My concern here is not really with the future of the G8. That group and its larger G20 brother will survive one way or another. The members find it convenient to use these forums to talk economic policy. And at Camp David, they also mused about energy and food aid. To be sure, they also discussed economic sanctions against Iran, but this matter really belongs to a much smaller group of permanent U.N. Security Council members plus Germany.

 

It is NATO’s future that is a worry. Most Americans will barely take notice of or care about the NATO meeting underway in the Windy City. It’s even hard for most Americans to remember why the NATO thing was created in the first place. Oh, yes, to deter and defeat an attack by the Soviet Union on Western Europe. But that effort was launched more than 60 years ago, and the Soviet Union no longer exists. And only those on political meds like Mitt Romney worry about Russia as a threat to the United States in today’s world. (He called it America’s No. 1 geopolitical foe.) So, NATO members and a large gaggle of other nations now gathered in Chicago will be discussing a war many of them have been fighting for 10 years in Afghanistan, a war that virtually all the attendees would prefer to escape as soon as possible or sooner, a war they are fighting out of loyalty to America.

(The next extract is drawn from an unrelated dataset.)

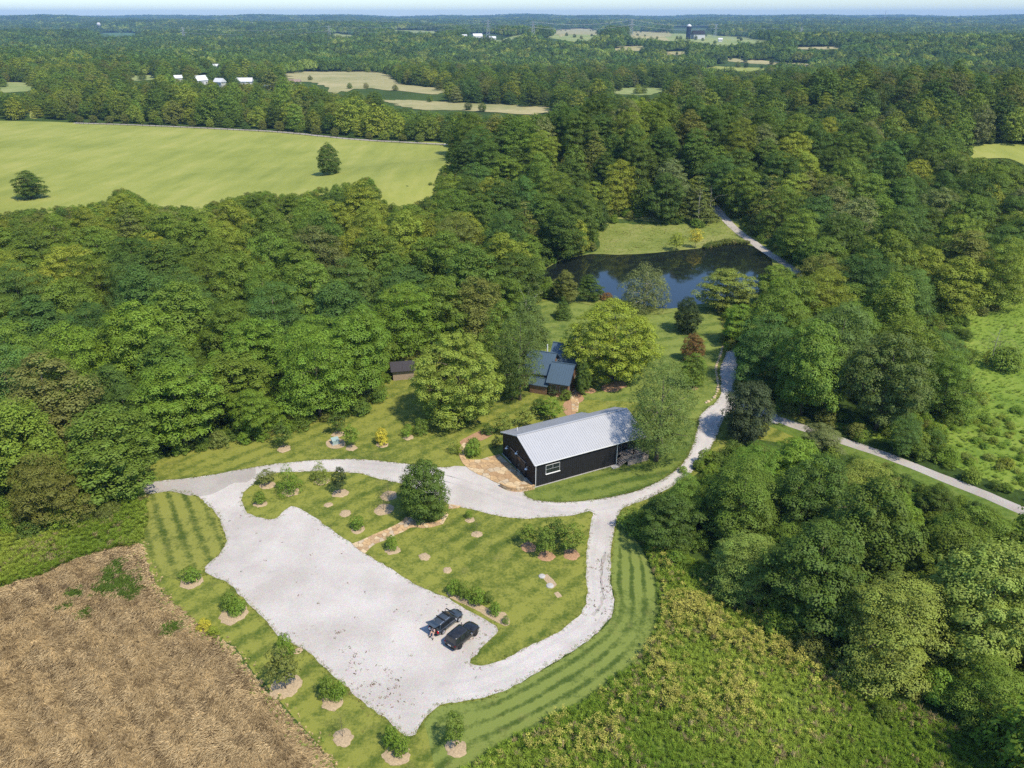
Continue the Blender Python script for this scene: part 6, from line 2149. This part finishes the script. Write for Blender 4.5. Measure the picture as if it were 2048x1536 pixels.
def meadow(name, line, n, label, gold=0.0, hs=1.0, base=((.10, .155, .025), (.16, .20, .04)), straw=.08, seed=1, leafy=.38):
    x, y = in_poly(line, n)
    ok = vis(x, y); x, y = x[ok], y[ok]
    nn = len(x)
    u = RNG.uniform(size=nn)
    g1 = smooth_noise(x, y, .22, seed); g2 = smooth_noise(x, y, .5, seed + 5)
    idx = np.where(u > leafy, RNG.integers(0, 4, nn), 4 + RNG.integers(0, 3, nn))
    f = np.clip(.5 + .35 * g1 + RNG.normal(0, .2, nn), 0, 1)[:, None]
    c = np.array(base[0]) * (1 - f) + np.array(base[1]) * f
    dry = RNG.uniform(size=nn) < straw * (1 + g2)
    c[dry] = np.array([.30, .245, .115]) * RNG.uniform(.7, 1.2, (dry.sum(), 1))
    s = hs * RNG.uniform(.75, 1.35, nn) * (1 + .15 * g2)
    if gold > 0:
        px, py, _ = PX(x, y, 0)
        zone = np.exp(-(((px - 1420) / 210) ** 2 + ((py - 1310) / 110) ** 2)) + .55 * np.exp(-(((px - 1130) / 130) ** 2 + ((py - 1500) / 60) ** 2)) + .35 * np.exp(-(((px - 1330) / 60) ** 2 + ((py - 1200) / 60) ** 2))
        um = RNG.uniform(size=nn) < gold * zone * (1 + .8 * g2)
        idx = np.where(um, 7 + RNG.integers(0, 4, nn), idx)
        c[um] = np.array([.40, .375, .085]) * RNG.uniform(.7, 1.25, (um.sum(), 1))
    rot = np.stack([RNG.normal(0, .08, nn), RNG.normal(0, .08, nn), RNG.uniform(0, 6.28, nn)], 1)
    scatter(name, np.stack([x, y, hgt(x, y)], 1), rot, np.stack([s, s, s], 1), idx, KIND, c, label, 'grass')


meadow('tall_weeds', WEED, 26000, 'tall green weeds with golden seed heads below the mown strip', leafy=.22, gold=.27, hs=.9, base=((.125, .21, .022), (.27, .35, .05)), straw=.10, seed=31)
meadow('tall_grass', GRASSW, 6000, 'tall green grass between the wood and the straw field', leafy=.08, hs=.9, base=((.15, .225, .025), (.27, .33, .05)), straw=.12, seed=41)
meadow('meadow_grass', MEAD, 9000, 'bright green meadow growth beyond the road', leafy=.1, hs=.6, base=((.15, .24, .026), (.25, .34, .045)), straw=.02, seed=51)
meadow('bank_grass', edge_line([(1195, 500), (1200, 462), (1218, 446), (1290, 436), (1340, 448), (1425, 446), (1440, 430), (1500, 486), (1440, 486), (1340, 500), (1240, 507)], True, 2, .1), 2200, 'long pale grass on the bank behind the pond', leafy=0, hs=.42, base=((.24, .31, .045), (.38, .40, .09)), straw=.12, seed=61)
# reeds at the end of the pond
meadow('reeds', edge_line([(1410, 492), (1450, 484), (1490, 486), (1496, 490), (1450, 491), (1412, 499)], True, 1, .1), 1800, 'reeds fringing the lane end of the pond', hs=1.3, base=((.09, .14, .03), (.18, .21, .05)), straw=.1, seed=71)

# shaggy grass edges along gravel, field and drive
EDGE = [np_mesh('edge_tuft', blades(12, .14, .03, .09, .03, 1.0, .3), 5, M_BLADE) for _ in range(3)]
ex = []
for ln, w in ((edge_line(LOT_PX, True, .25, .0), .22), (ISLE, .22), (edge_line(BARN_PX, True, .3, .0), .2)):
    for p in ln:
        for _ in range(2 if ln is not ISLE else 4):
            ex.append((p.x + RNG.normal(0, w), p.y + RNG.normal(0, w)))
ex = np.array(ex)
px, py, _ = PX(ex[:, 0], ex[:, 1], 0)
ok = ~((px > 905) & (px < 1050) & (py > 925) & (py < 985))
ex = ex[ok]
nn = len(ex)
f = RNG.uniform(0, 1, (nn, 1))
c = np.array([.12, .16, .03]) * (1 - f) + np.array([.28, .29, .075]) * f
s = RNG.uniform(.7, 1.5, nn)
scatter('verge_grass', np.concatenate([ex, np.full((nn, 1), .03)], 1), np.stack([np.zeros(nn), np.zeros(nn), RNG.uniform(0, 6.28, nn)], 1), np.stack([s, s, s], 1), RNG.integers(0, 3, nn), EDGE, c, 'ragged grass along the gravel edges', 'grass')
# dry strip of standing straw and weeds between field and lawn
bl = edge_line([(284, 1092), (303, 1152), (342, 1208), (398, 1256), (466, 1296), (506, 1352), (558, 1412), (610, 1470), (676, 1545)], False, .3, 0)
ex = np.array([(p.x + RNG.normal(-.3, .7), p.y + RNG.normal(-.2, .45)) for p in bl for _ in range(5)])
nn = len(ex)
dry = RNG.uniform(size=nn) < .6
c = np.where(dry[:, None], np.array([.66, .49, .26]), np.array([.25, .33, .06])) * RNG.uniform(.75, 1.25, (nn, 1))
s = RNG.uniform(.22, .45, nn)
scatter('field_margin', np.concatenate([ex, np.full((nn, 1), .02)], 1), np.stack([np.zeros(nn), np.zeros(nn), RNG.uniform(0, 6.28, nn)], 1), np.stack([s, s, s], 1), RNG.integers(0, 5, nn), KIND, c, 'straw-coloured grass margin between the brown field and the lawn', 'grass')

# dead leaves and clods lying on the gravel
def clod():
    p = np.stack([RNG.normal(0, .12, 7), RNG.normal(0, .12, 7), RNG.uniform(.01, .05, 7)], 1)
    return leaves_at(p, np.array([0, 0, 1.0]) + unit(7) * .6, .12, .09)


CL = [np_mesh('dead_leaf', clod(), 4, M_BLADE) for _ in range(3)]
ex = []
for (px, py, sp, k) in [(676, 1268, .25, 14), (696, 1293, .35, 9), (712, 1310, .4, 9), (705, 1345, 1.2, 16), (755, 1375, 2.2, 60), (790, 1400, 1.8, 40), (735, 1345, 1.8, 26), (890, 1205, 1.2, 14), (850, 1190, 1.5, 12), (800, 1230, 2.0, 10), (960, 1270, .6, 12), (950, 1292, 1.0, 10), (640, 1180, 4, 14), (700, 1240, 4, 12), (1200, 1130, .6, 22), (1203, 1180, .5, 26), (1195, 1215, .6, 20), (930, 1370, 3, 12), (520, 1100, 4, 10), (640, 1075, 3, 8), (470, 1030, 2, 16)]:
    q = G(px, py)
    ex += [(q.x + RNG.normal(0, sp), q.y + RNG.normal(0, sp * 1.3)) for _ in range(int(k * .6))]
ex = np.array(ex); nn = len(ex)
c = np.array([.16, .105, .065]) * RNG.uniform(.5, 1.6, (nn, 1))
s = RNG.uniform(.4, 1.2, nn)
scatter('leaf_litter', np.concatenate([ex, np.full((nn, 1), .032)], 1), np.stack([np.zeros(nn), np.zeros(nn), RNG.uniform(0, 6.28, nn)], 1), np.stack([s, s, s], 1), RNG.integers(0, 3, nn), CL, c, 'dead leaves and clods scattered over the gravel', 'leaf litter')

# ================================================================== HAZE
g = NG('haze_air')
pv = g.n('ShaderNodeVolumePrincipled')
pv.inputs['Color'].default_value = (0.34, 0.60, 1.0, 1)
pv.inputs['Density'].default_value = 7.0e-5
pv.inputs['Anisotropy'].default_value = 0.0
g.l(pv.outputs[0], g.out.inputs['Volume'])
hz = MB().box((0, 0, 52), (32000, 32000, 190)).build('haze', g.m)
hz['kind'] = 'stuff'
hz['label'] = 'thin blue summer haze over the far woods'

And in Chicago, the attendees will listen to President Obama, the alliance’s leader, implore them to keep their troops in Afghanistan and fighting until the end of 2014. The new French president has now reiterated his campaign pledge to clear out this December. And America’s allies will find themselves under relentless pressure from Obama to contribute vast sums they can ill afford to keep the Afghan government and security forces afloat. Washington estimates the bill will total $4.1 billion a year for three years after NATO combat forces depart in 2014. The United States is expected to cover about two thirds of the $4.1 billion and is urging NATO partners to contribute $1.3 billion a year after 2014. In the days leading up to the Chicago summit, the only nations that pledged were Germany at $193 million a year, Britain at $110 million a year, and non-NATO member Australia at $100 million a year. India, Japan, Russia, and the Gulf states have yet to offer any funding. Nor has China offered a penny, despite its already considerable and mounting economic interests in Afghanistan’s oil and copper industries.

The U.S. contingent in Chicago will also be imploring NATO partners to join in “smart defense,” meaning getting them to spend more on their armed forces. Washington’s share of the joint defense burden has increased from 50 percent to more than 75 percent over the last decade. That ratio is unsustainable, but it’s not likely to change much. Also look for the U.S. contingent in Chicago to argue for new “global partnerships” to fight new threats.

The sense of common security interests remains in NATO and Europe Plus. They still see threats in similar ways. They still all realize that either they act together or no one acts. But almost all are falling and failing economically. The risk is beyond argument: no money, no security. Where are the buglers to sound the direction and call for the sacrifices?